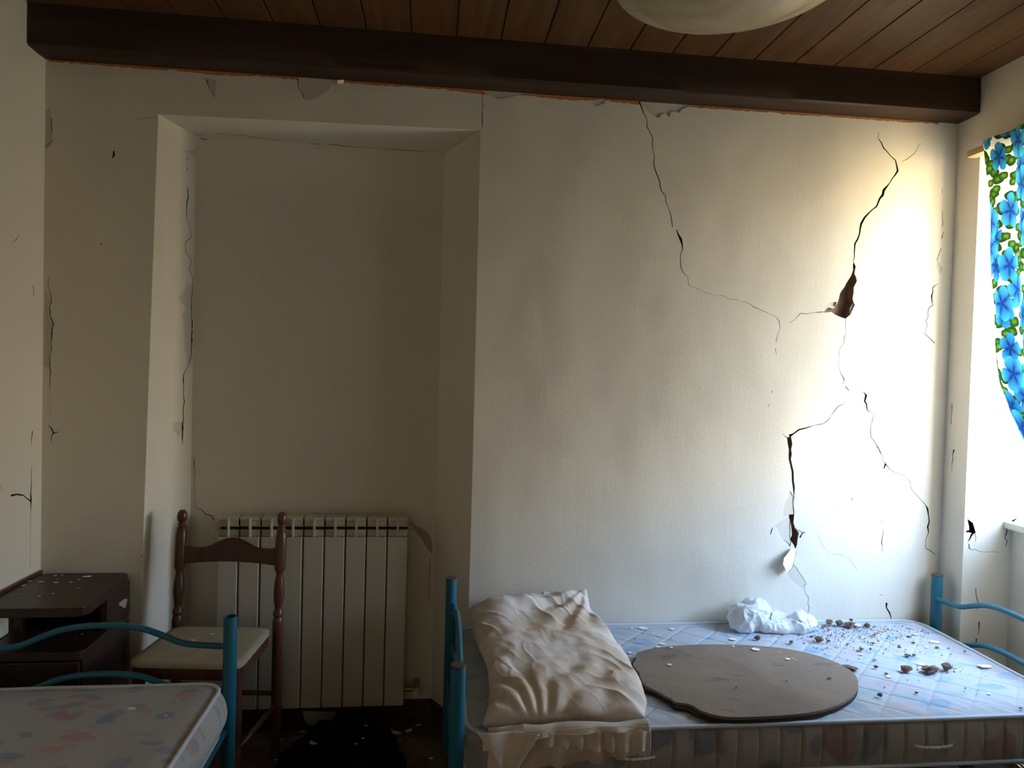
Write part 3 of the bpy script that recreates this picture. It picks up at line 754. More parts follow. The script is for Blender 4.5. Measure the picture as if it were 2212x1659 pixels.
handle(m1, 1.42, 1.54, -.792, .354); handle(m1, .53, .642, -.788, .350)
keep(m1)
m2, _ = mattress('mattress', 'grey floral mattress with a shiny piped edge, front left', -1.372, -.625, -2.37, -.452, .287, MT, .06, TICK_L, TICK_L, PIPING_B, 9, 0, 0, 0, .028, 60, 120)
keep(m2)

# ------------------------------------------------------------------ radiator, nine sections
rad = thing('radiator', 'ivory nine-section radiator mounted in the wall recess behind the chair', 'radiator', (-.45, .14, FZ))
RX0, RW, RZ0, RZ1, RYF = -.812, .0805, .075, .822, .100
def rad_section():
    mb = MB(); w = RW-.0035
    zt = RZ1-.075
    # front blade
    x0, x1 = 0, w
    out = [(x0+.004, RYF), (x1-.004, RYF), (x1, RYF+.004), (x1, RYF+.012), (x0, RYF+.012), (x0, RYF+.004)]
    mb.prism(out, RZ0, zt)
    mb.box((x0+.002, RYF+.012, RZ0+.004), (x0+.006, RYF+.062, zt)); mb.box((x1-.006, RYF+.012, RZ0+.004), (x1-.002, RYF+.062, zt))
    mb.box((w/2-.018, RYF+.022, RZ0+.01), (w/2+.018, RYF+.05, zt-.004))
    # rear blade
    mb.box((x0, RYF+.062, RZ0), (x1, RYF+.068, RZ1-.014))
    # head: central web, top lip, cross ledges
    mb.box((w/2-.0035, RYF+.001, zt-.002), (w/2+.0035, RYF+.062, RZ1-.002))
    mb.box((x0+.001, RYF+.006, RZ1-.011), (x1-.001, RYF+.068, RZ1))
    mb.box((x0+.001, RYF+.012, RZ1-.034), (x1-.001, RYF+.018, RZ1-.011))
    mb.box((x0+.001, RYF+.014, zt), (x1-.001, RYF+.030, zt+.026))
    mb.box((x0+.001, RYF+.024, RZ1-.040), (x1-.001, RYF+.030, RZ1-.033))
    return mb
proto = None
for i in range(9):
    if proto is None: proto = rad_section().build('section', RADM, rad, bevel=.0012); o = proto
    else: o = proto.copy(); COL.objects.link(o); o.parent = rad
    o.location = (RX0+i*RW, 0, 0)
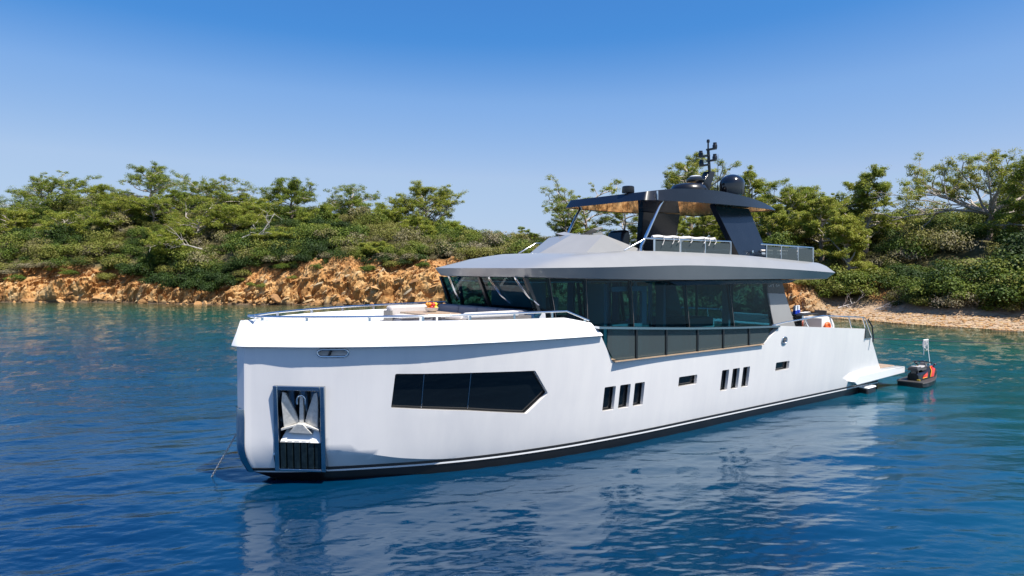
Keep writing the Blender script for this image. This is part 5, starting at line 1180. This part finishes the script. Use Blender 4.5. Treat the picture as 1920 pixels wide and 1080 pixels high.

* [PROBLEM REQUIREMENTS]:
Write out again every line above exactly as given; the pictures do not belong in the copy.

* [EXERCISE SOLUTION]:
Write part 3 of the bpy script that recreates this picture. It picks up at line 754. More parts follow. The script is for Blender 4.5. Measure the picture as if it were 2212x1659 pixels.
handle(m1, 1.42, 1.54, -.792, .354); handle(m1, .53, .642, -.788, .350)
keep(m1)
m2, _ = mattress('mattress', 'grey floral mattress with a shiny piped edge, front left', -1.372, -.625, -2.37, -.452, .287, MT, .06, TICK_L, TICK_L, PIPING_B, 9, 0, 0, 0, .028, 60, 120)
keep(m2)

# ------------------------------------------------------------------ radiator, nine sections
rad = thing('radiator', 'ivory nine-section radiator mounted in the wall recess behind the chair', 'radiator', (-.45, .14, FZ))
RX0, RW, RZ0, RZ1, RYF = -.812, .0805, .075, .822, .100
def rad_section():
    mb = MB(); w = RW-.0035
    zt = RZ1-.075
    # front blade
    x0, x1 = 0, w
    out = [(x0+.004, RYF), (x1-.004, RYF), (x1, RYF+.004), (x1, RYF+.012), (x0, RYF+.012), (x0, RYF+.004)]
    mb.prism(out, RZ0, zt)
    mb.box((x0+.002, RYF+.012, RZ0+.004), (x0+.006, RYF+.062, zt)); mb.box((x1-.006, RYF+.012, RZ0+.004), (x1-.002, RYF+.062, zt))
    mb.box((w/2-.018, RYF+.022, RZ0+.01), (w/2+.018, RYF+.05, zt-.004))
    # rear blade
    mb.box((x0, RYF+.062, RZ0), (x1, RYF+.068, RZ1-.014))
    # head: central web, top lip, cross ledges
    mb.box((w/2-.0035, RYF+.001, zt-.002), (w/2+.0035, RYF+.062, RZ1-.002))
    mb.box((x0+.001, RYF+.006, RZ1-.011), (x1-.001, RYF+.068, RZ1))
    mb.box((x0+.001, RYF+.012, RZ1-.034), (x1-.001, RYF+.018, RZ1-.011))
    mb.box((x0+.001, RYF+.014, zt), (x1-.001, RYF+.030, zt+.026))
    mb.box((x0+.001, RYF+.024, RZ1-.040), (x1-.001, RYF+.030, RZ1-.033))
    return mb
proto = None
for i in range(9):
    if proto is None: proto = rad_section().build('section', RADM, rad, bevel=.0012); o = proto
    else: o = proto.copy(); COL.objects.link(o); o.parent = rad
    o.location = (RX0+i*RW, 0, 0)
Keep writing the Blender script for this image. This is part 5, starting at line 1180. This part finishes the script. Use Blender 4.5. Treat the picture as 1920 pixels wide and 1080 pixels high.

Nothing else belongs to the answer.